Veo una fotografía en la que aparecen Juan Marsé y Jaime Gil de Biedma en la finca segoviana de la familia de este último en Nava de la Asunción. En la imagen, que fue tomada por el poeta Ángel González, los dos escritores se retratan con sus bastones en la mano, y hacen gala de un cierto aire expedicionario que contrasta con la imagen, detenida en el tiempo, de aquella ‘izquierda divina’ que se daba cita en tugurios de Barcelona como el Copacabana, el Jamboree o la Bodega Bohemia, entre el alcohol y el humo de los cigarros… Era el verano de 1964, «el último verano de nuestra juventud», como dejaría escrito en un poema el autor de ‘Moralidades’.
El pasado mes de noviembre, en un encuentro en Valladolid con Marsé, muy poco antes de que diera a la imprenta ‘Caligrafía de los sueños’, el novelista catalán recordaba con nitidez aquellos días castellanos, la complicidad, la cercanía y la amistad de muchos años con el poeta que le quiso enseñar a distinguir entre la literatura y la vida literaria (algo de lo que Marsé hizo después su propio sello personal), pidiéndole a cambio que le acompañara en sus aventuras deambulatorias por el purgatorio barcelonés de los años sesenta y setenta del pasado siglo. Si alguien ha sabido mantener su independencia, su criterio, su propia personalidad dentro y fuera del mundo literario, ése es Juan Marsé. Ni siquiera las persecuciones que ha sufrido por parte del sector más recalcitrante de la cultura catalana han llegado a hacer variar un milímetro sus opiniones sobre la literatura, sobre el arte, sobre el mundo… El vigor de su narrativa, escrita en un castellano labrado con inmensa dedicación («honestidad personal y esmero en el trabajo», dijo que habían sido las dos lecciones más importantes que había recibido él de Miguel Delibes), le ha colocado muy por encima del paradigma del charnego catalán al que algunos le han querido reducir. Aunque la ‘doble cultura’ de esa Barcelona que tan magistralmente ha retratado en obras como ‘El amante bilingüe’ forma parte de sus mejores esencias, la obra de Marsé posee un indiscutible valor literario en sí misma, un valor que se localiza tanto en la peripecia de lo narrado como en la manera de construir la narración. Algo en lo que tuvo mucho que ver, seguramente, su amistad con Gil de Biedma y con Carlos Barral; algo que inevitablemente tenemos que poner también en relación con la obra nunca suficientemente reconocida de Juan García Hortelano, y algo que corresponde además a la propia visión literaria del escritor: esa manera personal de mirar el mundo que tanto sirve para atrapar a sus lectores como para propiciar que el universo del cine estuviera permanentemente pendiente de él.
Marsé, al que Barral saludó como un escritor «proletario», comparte en gran manera el malditismo de los poetas de su tiempo, pero antes que entregarse a descifrar los enigmas de su mundo interior ha preferido dedicarse a describir, con la fuerza de la mejor narrativa, el mundo que le rodea: los personajes, los ambientes, las diferentes capas de una sociedad que termina condicionando hasta el extremo el destino del individuo.

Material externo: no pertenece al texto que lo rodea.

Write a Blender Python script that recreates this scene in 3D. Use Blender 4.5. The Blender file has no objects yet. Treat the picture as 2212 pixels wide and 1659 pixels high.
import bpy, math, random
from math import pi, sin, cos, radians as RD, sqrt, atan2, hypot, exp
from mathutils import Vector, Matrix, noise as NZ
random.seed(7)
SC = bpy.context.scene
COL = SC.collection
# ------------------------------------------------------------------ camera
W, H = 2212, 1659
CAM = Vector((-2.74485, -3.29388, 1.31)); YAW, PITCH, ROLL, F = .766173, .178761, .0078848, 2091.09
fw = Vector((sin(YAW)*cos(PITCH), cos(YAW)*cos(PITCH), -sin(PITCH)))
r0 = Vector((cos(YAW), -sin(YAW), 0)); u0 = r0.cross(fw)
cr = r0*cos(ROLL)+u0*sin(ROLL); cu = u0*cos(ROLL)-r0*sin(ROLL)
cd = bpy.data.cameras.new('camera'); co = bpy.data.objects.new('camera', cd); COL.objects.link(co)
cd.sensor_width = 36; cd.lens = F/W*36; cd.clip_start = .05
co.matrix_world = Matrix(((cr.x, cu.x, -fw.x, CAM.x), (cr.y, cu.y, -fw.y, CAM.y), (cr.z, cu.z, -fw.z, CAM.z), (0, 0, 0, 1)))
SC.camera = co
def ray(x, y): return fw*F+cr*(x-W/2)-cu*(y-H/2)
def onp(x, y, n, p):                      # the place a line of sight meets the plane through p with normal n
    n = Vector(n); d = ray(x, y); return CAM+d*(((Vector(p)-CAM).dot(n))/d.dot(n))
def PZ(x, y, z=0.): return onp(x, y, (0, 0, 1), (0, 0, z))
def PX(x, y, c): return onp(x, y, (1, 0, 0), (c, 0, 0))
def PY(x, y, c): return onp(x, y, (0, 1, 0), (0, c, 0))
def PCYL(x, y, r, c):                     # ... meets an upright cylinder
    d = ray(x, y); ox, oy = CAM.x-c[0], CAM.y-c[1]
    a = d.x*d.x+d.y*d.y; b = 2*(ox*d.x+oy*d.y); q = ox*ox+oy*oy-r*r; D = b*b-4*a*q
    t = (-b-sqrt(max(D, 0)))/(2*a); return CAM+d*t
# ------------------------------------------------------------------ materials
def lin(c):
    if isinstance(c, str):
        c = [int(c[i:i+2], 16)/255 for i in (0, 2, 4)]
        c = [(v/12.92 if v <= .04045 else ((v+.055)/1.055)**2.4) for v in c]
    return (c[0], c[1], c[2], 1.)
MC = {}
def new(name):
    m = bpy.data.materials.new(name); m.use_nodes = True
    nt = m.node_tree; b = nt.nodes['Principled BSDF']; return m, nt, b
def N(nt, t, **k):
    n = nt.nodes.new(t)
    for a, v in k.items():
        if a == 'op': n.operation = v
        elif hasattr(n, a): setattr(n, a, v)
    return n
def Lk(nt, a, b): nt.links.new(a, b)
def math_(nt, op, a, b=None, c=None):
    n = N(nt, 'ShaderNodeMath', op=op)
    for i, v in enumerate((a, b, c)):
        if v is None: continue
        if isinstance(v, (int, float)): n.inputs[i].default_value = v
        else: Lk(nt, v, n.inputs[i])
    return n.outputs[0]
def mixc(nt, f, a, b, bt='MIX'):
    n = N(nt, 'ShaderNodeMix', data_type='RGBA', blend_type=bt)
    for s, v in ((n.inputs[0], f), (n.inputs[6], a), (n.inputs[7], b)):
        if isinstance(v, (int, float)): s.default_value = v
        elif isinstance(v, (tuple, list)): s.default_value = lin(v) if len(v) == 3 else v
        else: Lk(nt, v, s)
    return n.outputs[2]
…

Conocidas y aireadas por él mismo son sus dos citas con Salvador Espriu; en la primera de ellas, a finales de los 50, cuando Marsé no era más que un joven que se iniciaba en la literatura, el gran poeta catalán le dio un consejo que nunca olvidaría: «Todo esto de escribir está muy bien, pero usted lo que debe hacer es casarse»; en la segunda, cuando el novelista ya se presentaba como un conocido autor, el maestro se dignó a leerle una colección de inéditos: «Yo no entendí nada», escribiría éste más tarde.
A fuerza de experiencia vital y de trabajo de taller con nuestra lengua, y con la enorme fuerza visual que le ha dado siempre su militancia en el séptimo arte (desde que escribía en ‘Arcinema’ hasta sus trabajos para Jaime Camino, pasando por los diálogos cinematográficos al alimón con García Hortelano), Juan Marsé ha conseguido forjar un estilo propio. Un estilo que vuelve a brillar en su última novela, en la que una vez más regresa a esa Barcelona de posguerra cuya iconografía, ya mítica, le debe tanto al novelista.